Bostonia: Tell us a bit about your roots in the business. What papers did you deliver when you were a kid? Were you one of those students whose interest in journalism was fueled by Watergate?
Merida: At different points, [I delivered] the Washington Star and the Washington Post. Growing up, the Washington Post was really what I read. It was the dominant paper at the time. I read the columns of Shirley Povich—his sports column was something that got me interested in journalism. And I was fortunate enough to be working at the Washington Post when he was still there. I didn’t actually see him there, he wasn’t coming into the office. This is how I first began to even think about journalism as a career. And in the aftermath of Watergate, that’s when journalism schools were really hot, and a lot of people were coming into journalism schools and majoring in journalism. Woodward and Bernstein were big figures and had a movie made about them, with big stars. So that was a very exciting time.
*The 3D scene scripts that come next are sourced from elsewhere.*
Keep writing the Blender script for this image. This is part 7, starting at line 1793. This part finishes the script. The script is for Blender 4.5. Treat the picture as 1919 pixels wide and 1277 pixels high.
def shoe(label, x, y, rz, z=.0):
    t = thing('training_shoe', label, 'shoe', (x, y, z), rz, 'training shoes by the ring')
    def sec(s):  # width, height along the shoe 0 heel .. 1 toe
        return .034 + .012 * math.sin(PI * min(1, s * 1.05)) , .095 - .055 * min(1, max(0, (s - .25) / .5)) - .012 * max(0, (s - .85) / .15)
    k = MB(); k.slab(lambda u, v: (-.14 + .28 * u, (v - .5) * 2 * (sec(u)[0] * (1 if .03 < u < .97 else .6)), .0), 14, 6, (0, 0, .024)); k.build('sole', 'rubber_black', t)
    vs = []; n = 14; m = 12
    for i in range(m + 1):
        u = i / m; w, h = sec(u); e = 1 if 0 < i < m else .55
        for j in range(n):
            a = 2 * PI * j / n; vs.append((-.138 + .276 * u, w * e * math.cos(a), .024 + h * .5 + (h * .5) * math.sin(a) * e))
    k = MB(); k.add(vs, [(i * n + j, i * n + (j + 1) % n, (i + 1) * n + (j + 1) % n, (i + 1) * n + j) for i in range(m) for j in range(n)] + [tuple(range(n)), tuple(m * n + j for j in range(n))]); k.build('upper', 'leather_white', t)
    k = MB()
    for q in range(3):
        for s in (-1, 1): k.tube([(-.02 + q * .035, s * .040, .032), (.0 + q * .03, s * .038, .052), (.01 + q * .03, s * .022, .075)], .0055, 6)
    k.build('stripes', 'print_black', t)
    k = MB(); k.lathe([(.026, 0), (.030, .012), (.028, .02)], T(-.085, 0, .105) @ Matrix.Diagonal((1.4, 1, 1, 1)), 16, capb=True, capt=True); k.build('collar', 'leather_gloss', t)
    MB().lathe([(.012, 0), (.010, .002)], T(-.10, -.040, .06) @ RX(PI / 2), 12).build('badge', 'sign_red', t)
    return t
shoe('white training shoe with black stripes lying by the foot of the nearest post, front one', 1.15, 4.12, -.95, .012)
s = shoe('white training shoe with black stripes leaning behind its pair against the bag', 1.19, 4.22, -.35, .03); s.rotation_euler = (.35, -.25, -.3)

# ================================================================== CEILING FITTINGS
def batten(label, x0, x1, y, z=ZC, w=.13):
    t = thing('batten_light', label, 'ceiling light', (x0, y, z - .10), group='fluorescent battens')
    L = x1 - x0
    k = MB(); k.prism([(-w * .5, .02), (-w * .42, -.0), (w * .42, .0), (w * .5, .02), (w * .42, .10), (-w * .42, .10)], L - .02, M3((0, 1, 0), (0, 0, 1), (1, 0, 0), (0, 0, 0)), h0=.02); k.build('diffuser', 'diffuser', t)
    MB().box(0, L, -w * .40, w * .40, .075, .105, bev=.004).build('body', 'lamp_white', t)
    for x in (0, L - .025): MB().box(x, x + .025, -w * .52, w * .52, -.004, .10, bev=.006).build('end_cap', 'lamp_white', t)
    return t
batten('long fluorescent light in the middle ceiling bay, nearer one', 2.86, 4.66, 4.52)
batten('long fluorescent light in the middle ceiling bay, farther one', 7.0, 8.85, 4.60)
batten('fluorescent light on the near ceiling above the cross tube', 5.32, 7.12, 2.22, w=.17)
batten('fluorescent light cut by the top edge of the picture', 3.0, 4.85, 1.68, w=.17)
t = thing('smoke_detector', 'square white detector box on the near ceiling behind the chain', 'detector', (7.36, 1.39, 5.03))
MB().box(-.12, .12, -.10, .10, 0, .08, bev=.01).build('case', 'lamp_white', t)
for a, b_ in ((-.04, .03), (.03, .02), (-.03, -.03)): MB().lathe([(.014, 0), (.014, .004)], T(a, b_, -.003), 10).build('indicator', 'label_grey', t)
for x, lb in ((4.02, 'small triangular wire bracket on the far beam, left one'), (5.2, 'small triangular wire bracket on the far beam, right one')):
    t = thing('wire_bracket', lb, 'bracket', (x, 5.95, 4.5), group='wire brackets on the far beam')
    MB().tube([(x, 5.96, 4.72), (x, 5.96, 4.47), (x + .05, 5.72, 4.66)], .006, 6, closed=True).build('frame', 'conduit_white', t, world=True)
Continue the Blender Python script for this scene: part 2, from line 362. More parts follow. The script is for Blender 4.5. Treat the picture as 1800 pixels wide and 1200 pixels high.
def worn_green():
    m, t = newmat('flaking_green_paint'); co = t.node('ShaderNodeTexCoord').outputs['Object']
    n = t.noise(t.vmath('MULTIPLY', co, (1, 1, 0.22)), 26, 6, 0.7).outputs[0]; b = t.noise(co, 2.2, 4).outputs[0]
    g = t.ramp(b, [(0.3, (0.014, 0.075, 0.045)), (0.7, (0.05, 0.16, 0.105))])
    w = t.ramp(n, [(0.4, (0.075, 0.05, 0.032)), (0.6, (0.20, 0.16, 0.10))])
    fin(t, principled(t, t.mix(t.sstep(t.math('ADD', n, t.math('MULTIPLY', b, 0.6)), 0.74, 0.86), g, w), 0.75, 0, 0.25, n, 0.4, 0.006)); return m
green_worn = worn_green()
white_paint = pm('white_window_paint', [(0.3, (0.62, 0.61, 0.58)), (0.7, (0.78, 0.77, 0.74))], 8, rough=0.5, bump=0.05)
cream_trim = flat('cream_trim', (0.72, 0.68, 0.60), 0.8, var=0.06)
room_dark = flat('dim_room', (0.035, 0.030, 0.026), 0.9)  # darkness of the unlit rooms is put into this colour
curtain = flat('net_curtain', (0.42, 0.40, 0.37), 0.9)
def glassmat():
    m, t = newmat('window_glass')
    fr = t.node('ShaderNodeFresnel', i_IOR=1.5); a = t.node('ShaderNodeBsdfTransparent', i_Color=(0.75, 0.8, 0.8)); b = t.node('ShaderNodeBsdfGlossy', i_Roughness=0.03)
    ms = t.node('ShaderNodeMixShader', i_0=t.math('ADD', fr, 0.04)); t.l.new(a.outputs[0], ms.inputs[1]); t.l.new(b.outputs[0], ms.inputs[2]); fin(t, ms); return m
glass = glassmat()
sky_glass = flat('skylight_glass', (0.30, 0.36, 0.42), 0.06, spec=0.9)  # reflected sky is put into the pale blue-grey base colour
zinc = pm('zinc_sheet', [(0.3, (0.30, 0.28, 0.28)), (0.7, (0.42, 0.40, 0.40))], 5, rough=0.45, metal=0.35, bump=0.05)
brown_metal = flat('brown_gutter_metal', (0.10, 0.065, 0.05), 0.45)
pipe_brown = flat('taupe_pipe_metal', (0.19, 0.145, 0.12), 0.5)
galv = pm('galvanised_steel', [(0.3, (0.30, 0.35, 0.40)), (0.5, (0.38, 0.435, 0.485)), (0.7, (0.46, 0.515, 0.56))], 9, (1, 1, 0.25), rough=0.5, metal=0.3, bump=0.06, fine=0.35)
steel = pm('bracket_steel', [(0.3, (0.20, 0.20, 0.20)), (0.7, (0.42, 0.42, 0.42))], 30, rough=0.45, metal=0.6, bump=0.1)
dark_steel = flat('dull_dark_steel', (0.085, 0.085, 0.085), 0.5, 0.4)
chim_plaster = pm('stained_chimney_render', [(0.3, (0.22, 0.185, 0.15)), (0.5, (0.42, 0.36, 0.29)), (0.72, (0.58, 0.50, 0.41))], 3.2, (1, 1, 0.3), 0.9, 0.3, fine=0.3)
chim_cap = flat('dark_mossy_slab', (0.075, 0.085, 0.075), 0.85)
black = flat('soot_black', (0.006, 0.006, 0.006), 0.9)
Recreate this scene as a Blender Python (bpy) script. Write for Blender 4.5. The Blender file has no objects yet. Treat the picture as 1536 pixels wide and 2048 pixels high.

It was a rich time, and in Boston a very tense time, with the aftermath of busing. I had bused in high school, so I came from one busing experience to watching the aftermath of another busing experience, as an intern at the Boston Globe during a very tense summer in Boston, 1978. And some of us helped start a Black newspaper on campus, so it was also a very robust time for student journalism. It was called BLACKFOLK. There were lots of alternative newspapers in addition to the Daily Free Press. So as a student journalist there, it was an amazing experience overall, just going to Boston University during that time.